太平洋中部に位置し、33の環礁からなるキリバス共和国。上空から見た環礁は南海に浮かぶ楽園であり、地球上に残された最も美しい風景の一つだ。キリバスの人々は、ここで自然と向き合いながら2000年以上にわたって暮らしてきた。しかし降り立つと、気候変動がもたらした激しい爪痕を目にする。海面上昇により海岸線は激しく浸食され、国土は消滅の危機に瀕していた。
キリバスの人口は約13万人。無人島を除く国土の総面積は日本の対馬とほぼ同じだが、細長く連なる島々で構成されるため、世界有数の排他的経済水域を持つ。また、島には旧日本軍の砲台が残されており、戦前にはここに多くの日本人と韓国人が駐留していたことも知った。
日本ユニセフ協会の現地視察のリポートを写真で紹介しながらお届けする。
将来、海面上昇は最大60.2センチを予測
首都のあるタラワ島で標高が一番高い場所を示す看板。わずか3メートルしかない。国連諸機関がまとめた報告書によると、2080年には2000年と比べて最大60.2センチの海面上昇が予測されるという。島は細長い環礁で、最も横幅が広い場所でも約200メートルほどである。一部の海岸線はすでに大きく浸食されており、井戸水の塩水化などさまざまな問題が起きていた。
気候変動の要因とされる温室効果ガスのキリバスの排出量は、世界で下から3番目であり、全体の0.0002%に過ぎない。ちなみに現在のキリバスの最大の支援国は中国であり、世界の温室効果ガス排出量の30%以上を占めている。
何世代にもわたって住んできた土地も失われ
夕暮れの海で漁をする島民たち。広大な排他的経済水域を持つキリバスは、諸外国からの漁業権による収入が国家予算の大半を占めている。沖合には日本や中国などの大型漁船が多数停泊していた。領海は世界有数のマグロの漁場だったが、近年海水温の上昇による影響で、マグロの種類によっては生息域の変化が見られる、という話も聞かれた。
また、現在のキリバスには耕地がほとんどなく、農作物のほとんどを輸入に頼っている。商店には缶詰や冷凍食品が並び、物価は体感的には日本とさほど変わらない。現在では新たな試みとして、中国人スタッフ(China Aid)による農業指導も行われている。
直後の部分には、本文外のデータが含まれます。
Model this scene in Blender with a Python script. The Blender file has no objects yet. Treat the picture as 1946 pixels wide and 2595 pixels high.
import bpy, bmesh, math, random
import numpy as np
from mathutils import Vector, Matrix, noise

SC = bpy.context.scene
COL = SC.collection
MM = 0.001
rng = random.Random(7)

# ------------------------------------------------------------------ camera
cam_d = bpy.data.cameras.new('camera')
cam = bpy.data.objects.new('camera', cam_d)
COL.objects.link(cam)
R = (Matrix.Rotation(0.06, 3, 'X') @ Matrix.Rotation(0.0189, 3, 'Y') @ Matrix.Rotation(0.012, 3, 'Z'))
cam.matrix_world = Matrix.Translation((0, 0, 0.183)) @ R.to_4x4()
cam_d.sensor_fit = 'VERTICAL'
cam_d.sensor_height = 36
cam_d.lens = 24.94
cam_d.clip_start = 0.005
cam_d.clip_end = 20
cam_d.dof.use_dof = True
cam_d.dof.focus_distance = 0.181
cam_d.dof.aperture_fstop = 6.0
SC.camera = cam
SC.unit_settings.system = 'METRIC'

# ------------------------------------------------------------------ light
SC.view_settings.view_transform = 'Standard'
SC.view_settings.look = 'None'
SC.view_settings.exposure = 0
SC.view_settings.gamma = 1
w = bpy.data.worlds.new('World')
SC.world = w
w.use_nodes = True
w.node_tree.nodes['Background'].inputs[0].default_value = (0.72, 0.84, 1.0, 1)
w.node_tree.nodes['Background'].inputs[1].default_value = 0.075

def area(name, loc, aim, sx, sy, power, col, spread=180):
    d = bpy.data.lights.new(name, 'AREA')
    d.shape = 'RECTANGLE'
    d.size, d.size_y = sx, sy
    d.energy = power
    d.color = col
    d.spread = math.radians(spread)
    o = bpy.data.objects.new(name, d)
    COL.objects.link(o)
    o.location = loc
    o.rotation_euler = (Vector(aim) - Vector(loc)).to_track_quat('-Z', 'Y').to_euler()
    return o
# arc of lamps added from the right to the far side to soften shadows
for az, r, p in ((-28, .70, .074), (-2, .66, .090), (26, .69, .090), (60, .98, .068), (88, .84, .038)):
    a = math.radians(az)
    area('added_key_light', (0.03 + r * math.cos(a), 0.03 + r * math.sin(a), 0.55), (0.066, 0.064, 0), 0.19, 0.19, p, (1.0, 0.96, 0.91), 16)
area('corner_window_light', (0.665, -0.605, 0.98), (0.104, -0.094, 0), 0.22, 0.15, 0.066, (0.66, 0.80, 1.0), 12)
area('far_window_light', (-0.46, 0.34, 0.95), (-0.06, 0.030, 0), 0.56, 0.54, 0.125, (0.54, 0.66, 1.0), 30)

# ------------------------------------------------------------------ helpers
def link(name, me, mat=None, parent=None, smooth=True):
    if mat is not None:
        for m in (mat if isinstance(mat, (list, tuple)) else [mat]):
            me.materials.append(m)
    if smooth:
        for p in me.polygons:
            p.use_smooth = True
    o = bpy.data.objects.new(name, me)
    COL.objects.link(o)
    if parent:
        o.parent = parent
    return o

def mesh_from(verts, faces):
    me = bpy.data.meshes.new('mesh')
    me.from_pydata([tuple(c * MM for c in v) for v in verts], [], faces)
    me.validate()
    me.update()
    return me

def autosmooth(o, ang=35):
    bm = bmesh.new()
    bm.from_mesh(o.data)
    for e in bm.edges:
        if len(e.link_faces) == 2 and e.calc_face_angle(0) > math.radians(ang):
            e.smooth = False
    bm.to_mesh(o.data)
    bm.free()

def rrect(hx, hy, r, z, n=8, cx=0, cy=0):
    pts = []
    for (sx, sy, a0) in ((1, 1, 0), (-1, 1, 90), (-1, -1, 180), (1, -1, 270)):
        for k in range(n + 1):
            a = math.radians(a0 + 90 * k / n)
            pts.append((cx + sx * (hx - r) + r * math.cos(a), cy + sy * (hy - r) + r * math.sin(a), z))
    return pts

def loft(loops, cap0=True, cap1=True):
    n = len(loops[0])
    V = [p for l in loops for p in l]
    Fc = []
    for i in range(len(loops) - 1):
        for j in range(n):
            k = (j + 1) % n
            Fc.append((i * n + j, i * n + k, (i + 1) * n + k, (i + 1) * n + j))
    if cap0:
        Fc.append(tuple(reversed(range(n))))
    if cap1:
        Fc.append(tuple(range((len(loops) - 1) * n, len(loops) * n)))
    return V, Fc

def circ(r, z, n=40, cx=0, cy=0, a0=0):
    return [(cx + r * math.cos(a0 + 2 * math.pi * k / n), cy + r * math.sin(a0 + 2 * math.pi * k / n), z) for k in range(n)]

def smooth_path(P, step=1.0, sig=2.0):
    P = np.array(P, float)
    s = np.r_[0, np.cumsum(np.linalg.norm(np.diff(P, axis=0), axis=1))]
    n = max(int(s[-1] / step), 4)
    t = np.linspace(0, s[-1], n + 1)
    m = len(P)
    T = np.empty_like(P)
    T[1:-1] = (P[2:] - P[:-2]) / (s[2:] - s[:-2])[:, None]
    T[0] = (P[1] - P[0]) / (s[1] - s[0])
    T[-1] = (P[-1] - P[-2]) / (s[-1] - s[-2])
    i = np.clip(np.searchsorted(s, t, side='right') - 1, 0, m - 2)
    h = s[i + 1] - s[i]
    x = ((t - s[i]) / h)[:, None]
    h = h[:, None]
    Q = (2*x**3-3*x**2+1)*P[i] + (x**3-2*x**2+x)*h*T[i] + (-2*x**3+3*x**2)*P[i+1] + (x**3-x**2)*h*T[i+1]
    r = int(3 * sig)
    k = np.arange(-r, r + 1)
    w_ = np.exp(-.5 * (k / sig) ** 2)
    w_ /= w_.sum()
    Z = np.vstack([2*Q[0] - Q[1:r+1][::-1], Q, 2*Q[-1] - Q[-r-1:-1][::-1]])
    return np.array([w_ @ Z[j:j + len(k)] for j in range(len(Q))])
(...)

ベケニベウ西小学校の副校長を務めるブエナ・リモンさん(56)。彼女の故郷はタラワ島から飛行機で20分ほどのマラケイ島にあるが、海岸沿いにあった実家は海面上昇の影響で海に飲み込まれ、家族は移住を余儀なくされた。キリバスの人々は家族や土地に対する結びつきが大変強く、墓も敷地内に建てられる。何世代にもわたって住んできた土地が失われたことを話しながら、彼女は涙が止まらなかった。
海面上昇が切迫した問題となる中で、前政権ではフィジーへの移住政策も進められていたが、現政権では中止されている。親戚や知人がすでに移住した人もいるが、生まれ育った地を離れたくない人が多い。